Sunday, June 7, 2009

Mergers & Alliances :08/06/09

CCI BLESSING TO BE MUST FOR M&AS, REJIGS
Gireesh Chandra Prasad & Suchetana Ray, New Delhi, June 8, 2009
The Economic Times (Bangalore edition)

All mega mergers and corporate restructuring deals in the country will soon require the competition regulator’s approval as the government has set a three-month deadline for introducing such a regulation.

“Certain areas still need attention, which is why the government hasn’t notified merger regulations so far. In these 100 days, we’ll be able to push them through,” corporate affairs minister Salman Khursheed said. Merger regulations are procedures that the Competition Commission of India (CCI) will have to follow while regulating deals.

Once enforced, competition law provisions on mergers would require all mega deals—domestic, cross-border and totally offshore—to seek the approval of CCI. The regulator can ask the parties involved to modify or keep certain businesses out of the deal to ensure fair competition in the market.

The merger regulation is likely to be implemented prospectively, that is, past deals would not require CCI’s approval. For instance, proposed deals such as the Bharti-MTN merger will not need CCI’s approval if the boards of directors of both the companies approve the merger before these regulations are notified.
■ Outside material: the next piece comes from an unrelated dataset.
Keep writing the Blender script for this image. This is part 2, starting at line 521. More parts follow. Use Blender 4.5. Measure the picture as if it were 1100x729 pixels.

The competition regulator will scrutinise big transactions only as per the deal size prescribed in the law. Different threshold levels have been prescribed for individual and group companies depending on their exposure to domestic and overseas markets.

For instance, a domestic transaction in which the combined entity has Rs 1,000 crore in assets or Rs 3,000 crore in turnover will need approval of the CCI. In the case of a group of companies acquiring another one, the threshold increases four times.

CCI will scrutinise offshore deals only if the parties have a minimum market presence in India, called territorial nexus. In such cases, the foreign companies with business presence in India would choose to comply with Indian laws even if the transaction is offshore as they would not take a regulatory risk in an important emerging economy. The new rules for regulating offshore deals prescribe a threshold of Rs 500 crore in assets or Rs 1,500 crore in turnover for the combined entity.

The draft regulations prepared earlier had proposed that CCI approval was needed only if all the parties involved in the deal have an individual presence in India so that only deals that are relevant to competition in the Indian market are regulated. Otherwise, a small acquisition of, say, a coffee shop in a foreign country by a global MNC with an India presence will require CCI’s permission, which doesn’t appear logical.

CCI is now fine-tuning the draft merger regulations and is planning to introduce automatic approval for deals that are in public interest, a CCI official had recently said.